*Scripts that build scenes*
═══

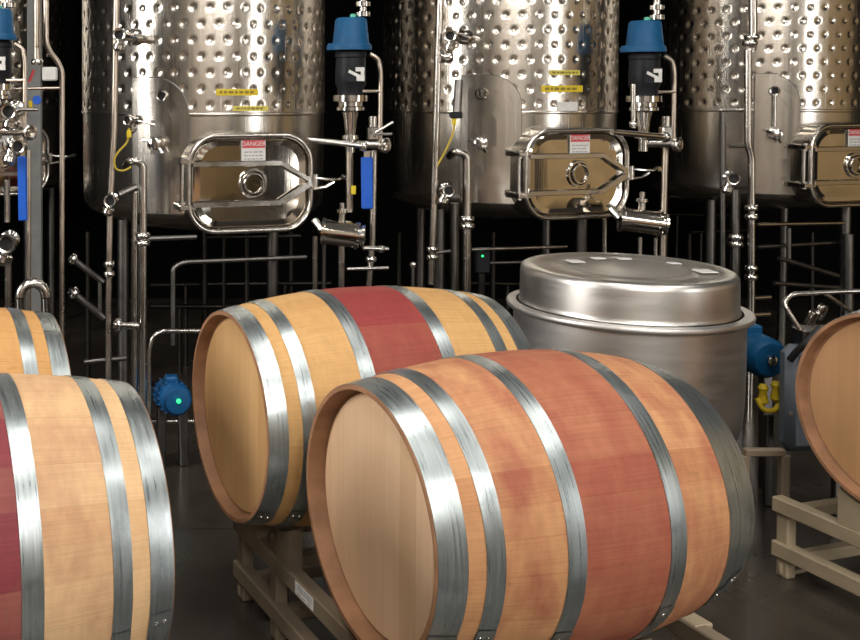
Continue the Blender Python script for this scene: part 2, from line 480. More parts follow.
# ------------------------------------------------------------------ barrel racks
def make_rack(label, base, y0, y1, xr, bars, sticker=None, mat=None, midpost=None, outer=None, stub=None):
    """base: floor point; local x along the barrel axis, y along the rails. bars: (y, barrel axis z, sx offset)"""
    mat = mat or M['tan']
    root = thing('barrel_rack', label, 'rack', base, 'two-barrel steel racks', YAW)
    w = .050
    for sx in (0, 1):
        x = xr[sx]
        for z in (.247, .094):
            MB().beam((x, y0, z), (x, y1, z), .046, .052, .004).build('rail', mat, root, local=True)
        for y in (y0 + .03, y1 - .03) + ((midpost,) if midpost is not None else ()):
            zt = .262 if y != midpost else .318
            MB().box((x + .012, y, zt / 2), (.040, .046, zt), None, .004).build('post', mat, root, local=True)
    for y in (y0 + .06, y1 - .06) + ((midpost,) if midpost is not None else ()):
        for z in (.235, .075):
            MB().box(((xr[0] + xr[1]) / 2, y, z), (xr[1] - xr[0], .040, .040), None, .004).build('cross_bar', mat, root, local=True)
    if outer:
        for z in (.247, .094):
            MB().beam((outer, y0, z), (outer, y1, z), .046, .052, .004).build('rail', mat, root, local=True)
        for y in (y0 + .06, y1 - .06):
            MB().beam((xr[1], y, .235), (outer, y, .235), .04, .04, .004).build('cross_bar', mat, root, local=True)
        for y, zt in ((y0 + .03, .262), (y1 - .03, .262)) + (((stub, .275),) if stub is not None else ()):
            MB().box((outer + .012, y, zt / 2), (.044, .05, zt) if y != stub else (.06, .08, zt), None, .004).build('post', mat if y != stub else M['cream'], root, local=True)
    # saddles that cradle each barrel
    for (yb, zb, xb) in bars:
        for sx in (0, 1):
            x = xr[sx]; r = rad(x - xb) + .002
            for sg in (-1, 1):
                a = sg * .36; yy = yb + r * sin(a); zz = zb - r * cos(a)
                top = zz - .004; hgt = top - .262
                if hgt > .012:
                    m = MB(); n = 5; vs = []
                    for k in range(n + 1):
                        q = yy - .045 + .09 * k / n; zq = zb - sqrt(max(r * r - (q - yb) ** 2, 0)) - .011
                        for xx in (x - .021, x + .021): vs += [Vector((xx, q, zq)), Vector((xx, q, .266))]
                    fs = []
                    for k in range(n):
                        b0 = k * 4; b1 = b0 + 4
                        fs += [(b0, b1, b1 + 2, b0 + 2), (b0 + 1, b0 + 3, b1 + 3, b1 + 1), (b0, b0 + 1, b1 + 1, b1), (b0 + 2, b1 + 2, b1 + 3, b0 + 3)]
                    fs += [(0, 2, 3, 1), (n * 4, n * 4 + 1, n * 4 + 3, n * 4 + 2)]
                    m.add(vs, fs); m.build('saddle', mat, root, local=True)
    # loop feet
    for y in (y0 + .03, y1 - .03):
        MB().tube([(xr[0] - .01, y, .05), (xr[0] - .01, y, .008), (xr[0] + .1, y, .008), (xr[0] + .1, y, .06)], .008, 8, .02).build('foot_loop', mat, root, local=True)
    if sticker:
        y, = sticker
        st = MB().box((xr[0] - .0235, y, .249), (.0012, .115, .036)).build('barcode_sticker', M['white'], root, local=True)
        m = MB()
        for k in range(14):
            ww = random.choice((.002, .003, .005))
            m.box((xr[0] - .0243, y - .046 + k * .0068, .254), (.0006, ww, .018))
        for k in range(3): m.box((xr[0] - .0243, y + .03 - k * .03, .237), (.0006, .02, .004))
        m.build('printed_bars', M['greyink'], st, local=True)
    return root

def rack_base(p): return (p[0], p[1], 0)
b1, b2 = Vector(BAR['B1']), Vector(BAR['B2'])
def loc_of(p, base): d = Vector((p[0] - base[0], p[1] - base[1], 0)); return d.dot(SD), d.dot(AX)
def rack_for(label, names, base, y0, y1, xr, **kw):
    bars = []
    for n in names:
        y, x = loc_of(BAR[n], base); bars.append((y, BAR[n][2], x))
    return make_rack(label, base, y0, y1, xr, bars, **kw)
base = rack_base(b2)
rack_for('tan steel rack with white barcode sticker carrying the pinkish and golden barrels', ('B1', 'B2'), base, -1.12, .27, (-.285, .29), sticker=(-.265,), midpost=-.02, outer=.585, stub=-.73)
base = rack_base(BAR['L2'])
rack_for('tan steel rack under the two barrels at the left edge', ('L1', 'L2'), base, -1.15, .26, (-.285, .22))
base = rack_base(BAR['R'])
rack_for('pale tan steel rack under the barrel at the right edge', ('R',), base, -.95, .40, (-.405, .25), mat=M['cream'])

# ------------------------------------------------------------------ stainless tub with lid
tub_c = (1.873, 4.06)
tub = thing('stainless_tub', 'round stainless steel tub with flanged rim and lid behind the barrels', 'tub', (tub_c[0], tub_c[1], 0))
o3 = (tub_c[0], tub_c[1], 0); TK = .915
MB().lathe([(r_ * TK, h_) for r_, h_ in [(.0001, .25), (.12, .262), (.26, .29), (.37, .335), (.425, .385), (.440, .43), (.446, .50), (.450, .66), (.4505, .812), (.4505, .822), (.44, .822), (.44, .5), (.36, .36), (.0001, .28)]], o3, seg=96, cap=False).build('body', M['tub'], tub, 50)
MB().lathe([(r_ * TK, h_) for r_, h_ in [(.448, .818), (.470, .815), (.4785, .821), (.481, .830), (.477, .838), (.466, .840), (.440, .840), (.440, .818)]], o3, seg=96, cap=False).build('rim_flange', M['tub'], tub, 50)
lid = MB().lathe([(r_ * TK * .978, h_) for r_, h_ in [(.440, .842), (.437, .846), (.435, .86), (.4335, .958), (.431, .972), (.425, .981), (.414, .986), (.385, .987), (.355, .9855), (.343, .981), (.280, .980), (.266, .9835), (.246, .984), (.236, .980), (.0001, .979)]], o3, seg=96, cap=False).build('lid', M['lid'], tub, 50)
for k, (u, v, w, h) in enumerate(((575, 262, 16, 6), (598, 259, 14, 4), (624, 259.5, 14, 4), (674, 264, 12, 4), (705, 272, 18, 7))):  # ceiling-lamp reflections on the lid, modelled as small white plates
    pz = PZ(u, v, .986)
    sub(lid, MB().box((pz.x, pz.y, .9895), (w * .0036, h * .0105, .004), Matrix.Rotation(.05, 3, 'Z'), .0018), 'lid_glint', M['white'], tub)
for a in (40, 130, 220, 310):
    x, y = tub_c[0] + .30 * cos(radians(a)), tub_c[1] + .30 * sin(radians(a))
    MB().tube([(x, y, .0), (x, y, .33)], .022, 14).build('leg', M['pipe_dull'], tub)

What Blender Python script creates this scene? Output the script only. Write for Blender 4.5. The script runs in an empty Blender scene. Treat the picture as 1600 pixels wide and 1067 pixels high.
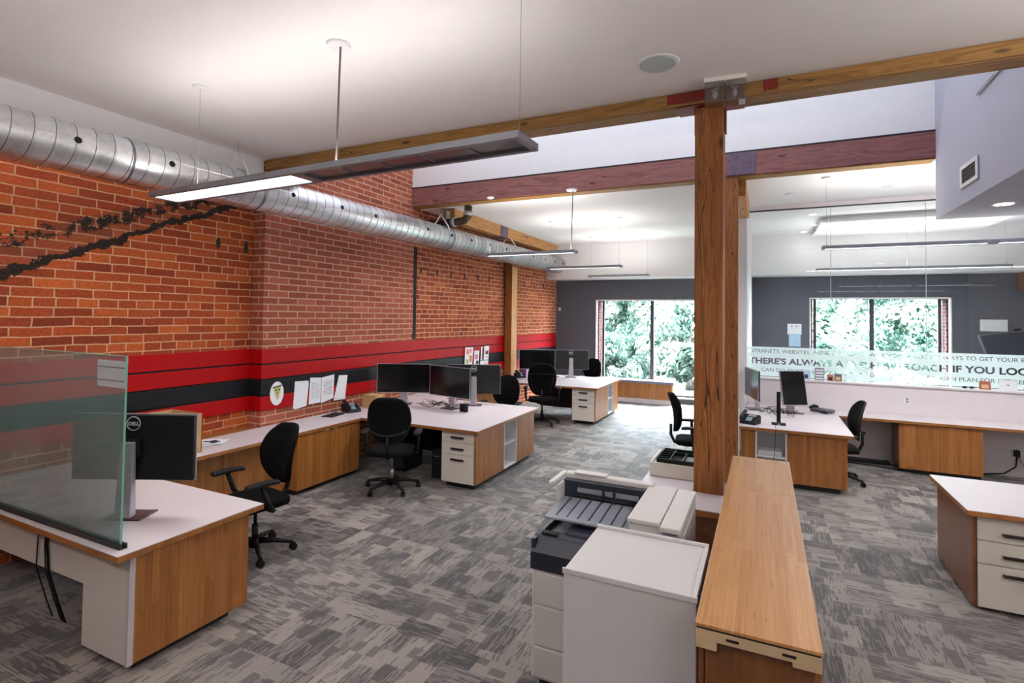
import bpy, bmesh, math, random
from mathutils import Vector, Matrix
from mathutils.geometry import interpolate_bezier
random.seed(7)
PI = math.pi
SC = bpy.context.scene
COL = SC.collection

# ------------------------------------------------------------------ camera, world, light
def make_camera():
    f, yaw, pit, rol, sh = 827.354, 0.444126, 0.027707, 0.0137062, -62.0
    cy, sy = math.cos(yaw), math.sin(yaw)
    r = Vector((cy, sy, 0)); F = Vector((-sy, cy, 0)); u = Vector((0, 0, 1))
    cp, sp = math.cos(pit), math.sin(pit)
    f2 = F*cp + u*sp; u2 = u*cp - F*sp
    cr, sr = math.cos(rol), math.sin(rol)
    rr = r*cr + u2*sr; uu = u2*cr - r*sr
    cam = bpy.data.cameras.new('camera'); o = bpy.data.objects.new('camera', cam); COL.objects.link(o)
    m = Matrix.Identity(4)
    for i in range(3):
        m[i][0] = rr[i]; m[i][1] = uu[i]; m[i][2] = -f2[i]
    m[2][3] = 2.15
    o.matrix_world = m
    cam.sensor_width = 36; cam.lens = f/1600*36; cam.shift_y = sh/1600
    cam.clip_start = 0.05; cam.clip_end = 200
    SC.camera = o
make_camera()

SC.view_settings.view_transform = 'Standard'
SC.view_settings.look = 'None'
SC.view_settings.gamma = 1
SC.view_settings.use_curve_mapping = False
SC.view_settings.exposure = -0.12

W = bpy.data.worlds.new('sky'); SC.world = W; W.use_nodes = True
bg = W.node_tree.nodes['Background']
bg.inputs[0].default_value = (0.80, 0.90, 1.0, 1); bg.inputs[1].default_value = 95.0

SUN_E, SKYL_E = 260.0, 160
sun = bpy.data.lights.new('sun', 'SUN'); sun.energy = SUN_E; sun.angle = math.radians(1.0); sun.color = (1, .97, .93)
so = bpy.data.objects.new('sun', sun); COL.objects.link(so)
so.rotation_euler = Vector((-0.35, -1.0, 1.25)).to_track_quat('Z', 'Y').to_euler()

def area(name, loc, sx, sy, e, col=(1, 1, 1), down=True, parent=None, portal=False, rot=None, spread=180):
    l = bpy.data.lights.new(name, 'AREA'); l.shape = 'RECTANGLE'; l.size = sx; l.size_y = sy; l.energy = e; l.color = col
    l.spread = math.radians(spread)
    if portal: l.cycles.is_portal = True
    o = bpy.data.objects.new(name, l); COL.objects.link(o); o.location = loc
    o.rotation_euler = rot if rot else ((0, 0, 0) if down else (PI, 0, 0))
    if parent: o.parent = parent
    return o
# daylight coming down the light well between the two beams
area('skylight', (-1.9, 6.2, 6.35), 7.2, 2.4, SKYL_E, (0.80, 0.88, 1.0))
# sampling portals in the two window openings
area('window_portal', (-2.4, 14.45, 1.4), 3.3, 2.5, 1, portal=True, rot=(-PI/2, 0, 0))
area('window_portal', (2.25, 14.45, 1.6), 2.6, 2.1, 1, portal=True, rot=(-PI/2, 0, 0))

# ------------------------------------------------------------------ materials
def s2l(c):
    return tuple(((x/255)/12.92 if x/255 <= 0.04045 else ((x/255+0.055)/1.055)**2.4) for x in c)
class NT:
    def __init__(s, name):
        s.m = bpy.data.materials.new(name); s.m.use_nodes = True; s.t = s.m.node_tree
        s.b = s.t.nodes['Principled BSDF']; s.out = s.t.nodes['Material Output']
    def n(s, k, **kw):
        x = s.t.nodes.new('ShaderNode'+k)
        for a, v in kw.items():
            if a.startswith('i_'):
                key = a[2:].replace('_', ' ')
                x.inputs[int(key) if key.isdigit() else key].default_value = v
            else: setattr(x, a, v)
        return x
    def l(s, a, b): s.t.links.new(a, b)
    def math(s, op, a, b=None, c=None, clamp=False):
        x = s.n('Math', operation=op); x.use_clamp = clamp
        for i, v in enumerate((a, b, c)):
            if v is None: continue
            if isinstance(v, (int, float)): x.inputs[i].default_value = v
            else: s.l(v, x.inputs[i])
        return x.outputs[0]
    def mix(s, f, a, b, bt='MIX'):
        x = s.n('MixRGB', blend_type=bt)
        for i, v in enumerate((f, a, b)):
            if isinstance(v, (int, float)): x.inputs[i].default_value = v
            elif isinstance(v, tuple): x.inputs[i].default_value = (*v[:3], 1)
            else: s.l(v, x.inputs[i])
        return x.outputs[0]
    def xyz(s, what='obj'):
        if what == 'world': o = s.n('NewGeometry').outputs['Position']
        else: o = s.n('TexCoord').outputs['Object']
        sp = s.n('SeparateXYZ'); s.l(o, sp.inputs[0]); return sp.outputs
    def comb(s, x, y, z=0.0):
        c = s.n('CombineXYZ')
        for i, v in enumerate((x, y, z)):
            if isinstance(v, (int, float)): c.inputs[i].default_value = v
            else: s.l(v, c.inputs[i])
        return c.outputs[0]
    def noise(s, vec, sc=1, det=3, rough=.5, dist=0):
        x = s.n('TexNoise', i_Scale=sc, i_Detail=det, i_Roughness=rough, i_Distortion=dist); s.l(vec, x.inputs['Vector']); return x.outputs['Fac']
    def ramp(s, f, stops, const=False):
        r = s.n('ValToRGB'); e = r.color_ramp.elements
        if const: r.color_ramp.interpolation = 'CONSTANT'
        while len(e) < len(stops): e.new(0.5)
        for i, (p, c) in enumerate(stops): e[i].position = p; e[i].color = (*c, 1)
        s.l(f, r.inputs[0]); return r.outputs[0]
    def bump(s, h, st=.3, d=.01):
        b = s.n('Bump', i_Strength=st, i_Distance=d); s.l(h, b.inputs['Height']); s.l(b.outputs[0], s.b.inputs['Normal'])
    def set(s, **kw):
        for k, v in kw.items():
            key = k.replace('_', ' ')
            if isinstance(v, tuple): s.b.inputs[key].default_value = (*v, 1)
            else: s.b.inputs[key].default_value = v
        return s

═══

*OBJECTIVE*
Go over the records above and tally each line that includes "this". Give the total by itself.

*WORKED SOLUTION*
2